For some time now I have been studying the energy performance of LEED buildings using Municipal building energy benchmarking data. I have also investigated the science that underpins the EPA’s building Energy Star score. In our most recent study, these two issues intersect.
We have completed the largest study of measured energy performance of LEED-certified buildings. The sources of our data are publicly-reported building energy data from ten cities: Boston, Chicago, Denver, Los Angeles, Minneapolis, NYC, Philadelphia, Portland, Seattle, and Washington DC. In total we have 2016 energy data from 28,480 properties (buildings or groups of buildings) in these 10 cities. In these data we have identified about 850 LEED-certified commercial buildings. This has allowed us to compare the 2016 energy use of LEED buildings with those of similar buildings in the same city for the same year.

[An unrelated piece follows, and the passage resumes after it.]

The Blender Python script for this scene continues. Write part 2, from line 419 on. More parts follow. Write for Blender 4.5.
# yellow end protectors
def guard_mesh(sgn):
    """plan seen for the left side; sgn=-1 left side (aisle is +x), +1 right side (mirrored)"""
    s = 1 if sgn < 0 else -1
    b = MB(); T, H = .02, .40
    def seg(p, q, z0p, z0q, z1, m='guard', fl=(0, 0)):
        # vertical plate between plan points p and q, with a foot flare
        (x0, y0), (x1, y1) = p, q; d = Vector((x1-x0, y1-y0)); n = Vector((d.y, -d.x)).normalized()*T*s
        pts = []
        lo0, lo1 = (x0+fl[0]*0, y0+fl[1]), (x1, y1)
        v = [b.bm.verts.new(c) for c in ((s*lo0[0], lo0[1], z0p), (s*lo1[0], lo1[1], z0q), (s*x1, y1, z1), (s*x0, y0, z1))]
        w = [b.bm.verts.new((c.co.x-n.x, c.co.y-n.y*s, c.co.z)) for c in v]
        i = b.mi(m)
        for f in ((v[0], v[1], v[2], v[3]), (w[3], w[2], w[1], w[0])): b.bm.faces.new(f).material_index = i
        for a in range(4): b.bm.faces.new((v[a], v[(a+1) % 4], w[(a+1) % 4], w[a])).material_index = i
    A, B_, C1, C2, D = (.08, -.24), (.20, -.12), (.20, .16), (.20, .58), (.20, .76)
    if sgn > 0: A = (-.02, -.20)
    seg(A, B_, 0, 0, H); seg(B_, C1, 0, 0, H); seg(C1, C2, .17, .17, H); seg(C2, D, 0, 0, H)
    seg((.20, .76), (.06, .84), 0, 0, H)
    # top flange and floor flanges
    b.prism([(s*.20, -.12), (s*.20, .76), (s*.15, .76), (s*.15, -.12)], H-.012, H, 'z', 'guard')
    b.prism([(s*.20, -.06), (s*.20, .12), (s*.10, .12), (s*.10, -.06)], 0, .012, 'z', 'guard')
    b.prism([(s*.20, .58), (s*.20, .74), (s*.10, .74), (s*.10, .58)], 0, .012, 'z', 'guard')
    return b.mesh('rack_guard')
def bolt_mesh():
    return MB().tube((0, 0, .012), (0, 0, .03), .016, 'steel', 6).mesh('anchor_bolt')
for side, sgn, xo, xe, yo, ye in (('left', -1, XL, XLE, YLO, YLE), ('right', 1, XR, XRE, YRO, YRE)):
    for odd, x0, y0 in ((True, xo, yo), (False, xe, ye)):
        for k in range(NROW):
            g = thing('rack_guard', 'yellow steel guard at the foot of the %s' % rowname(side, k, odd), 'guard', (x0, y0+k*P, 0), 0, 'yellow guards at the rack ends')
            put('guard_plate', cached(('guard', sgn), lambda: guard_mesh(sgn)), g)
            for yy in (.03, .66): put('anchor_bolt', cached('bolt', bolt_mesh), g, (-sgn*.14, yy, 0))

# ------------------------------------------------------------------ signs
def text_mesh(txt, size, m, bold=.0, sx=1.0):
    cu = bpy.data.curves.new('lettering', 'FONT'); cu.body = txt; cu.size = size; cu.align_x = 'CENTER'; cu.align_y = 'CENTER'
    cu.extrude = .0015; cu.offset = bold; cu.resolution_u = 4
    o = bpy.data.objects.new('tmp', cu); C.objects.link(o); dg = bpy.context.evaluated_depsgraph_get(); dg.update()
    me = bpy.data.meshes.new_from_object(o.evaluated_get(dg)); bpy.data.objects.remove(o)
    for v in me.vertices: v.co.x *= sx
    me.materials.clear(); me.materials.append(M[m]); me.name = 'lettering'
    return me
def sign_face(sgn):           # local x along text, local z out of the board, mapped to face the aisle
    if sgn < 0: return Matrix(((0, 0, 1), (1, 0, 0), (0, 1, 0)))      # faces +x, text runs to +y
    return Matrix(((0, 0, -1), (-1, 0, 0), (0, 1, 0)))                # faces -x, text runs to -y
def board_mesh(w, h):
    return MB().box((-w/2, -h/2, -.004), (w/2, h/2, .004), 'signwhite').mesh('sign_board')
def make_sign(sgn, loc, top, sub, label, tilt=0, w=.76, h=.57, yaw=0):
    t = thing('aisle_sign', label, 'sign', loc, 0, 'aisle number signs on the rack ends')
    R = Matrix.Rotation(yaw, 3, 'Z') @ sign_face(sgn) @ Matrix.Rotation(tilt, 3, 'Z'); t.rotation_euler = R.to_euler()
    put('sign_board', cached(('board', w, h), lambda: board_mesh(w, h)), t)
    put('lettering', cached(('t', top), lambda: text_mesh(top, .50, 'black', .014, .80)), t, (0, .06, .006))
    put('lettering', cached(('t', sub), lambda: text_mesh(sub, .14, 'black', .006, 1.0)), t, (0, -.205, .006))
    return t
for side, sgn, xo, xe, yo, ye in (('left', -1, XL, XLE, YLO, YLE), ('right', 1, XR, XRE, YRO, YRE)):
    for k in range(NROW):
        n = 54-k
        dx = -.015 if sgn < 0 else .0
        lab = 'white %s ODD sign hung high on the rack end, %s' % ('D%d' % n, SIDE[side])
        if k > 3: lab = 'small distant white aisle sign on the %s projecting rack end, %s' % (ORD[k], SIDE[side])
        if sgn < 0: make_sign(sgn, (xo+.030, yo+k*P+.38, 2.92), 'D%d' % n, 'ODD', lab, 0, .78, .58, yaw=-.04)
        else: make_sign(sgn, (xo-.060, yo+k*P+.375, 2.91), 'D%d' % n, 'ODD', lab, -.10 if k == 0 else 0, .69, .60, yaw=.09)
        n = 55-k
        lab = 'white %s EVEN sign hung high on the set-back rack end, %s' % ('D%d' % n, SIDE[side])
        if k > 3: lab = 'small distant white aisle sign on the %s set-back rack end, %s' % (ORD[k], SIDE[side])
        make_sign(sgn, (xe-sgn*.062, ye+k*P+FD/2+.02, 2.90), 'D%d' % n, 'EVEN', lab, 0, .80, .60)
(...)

Here I want to talk about just one aspect of this study – the 2016 Energy Star scores for offices that were certified under LEED EB:OM (Existing Buildings: Operation & Maintenance). Offices certified under a LEED EB:OM system are awarded LEED points for energy optimization based on the Energy Star score they earn during a year of operation. This score (EAc1) can be found for many of these buildings on the Green Building Information Gateway web site. And this score can be used to determine the Energy Star score that was reported to the USGBC used to earn this score.
Now if a building earned an Energy Star score of 85 at the time of LEED certification, you would expect it to continue earning a similar high score for subsequent years of operation. We have compared this “Design Energy Star score” (i.e., the score that was used in awarding EAc1 points) with the Energy Star score reported in 2016 municipal benchmarking data for nearly 450 LEED certified offices in these 10 cities. The graph below shows this comparison. The color code indicates the LEED system used for certification.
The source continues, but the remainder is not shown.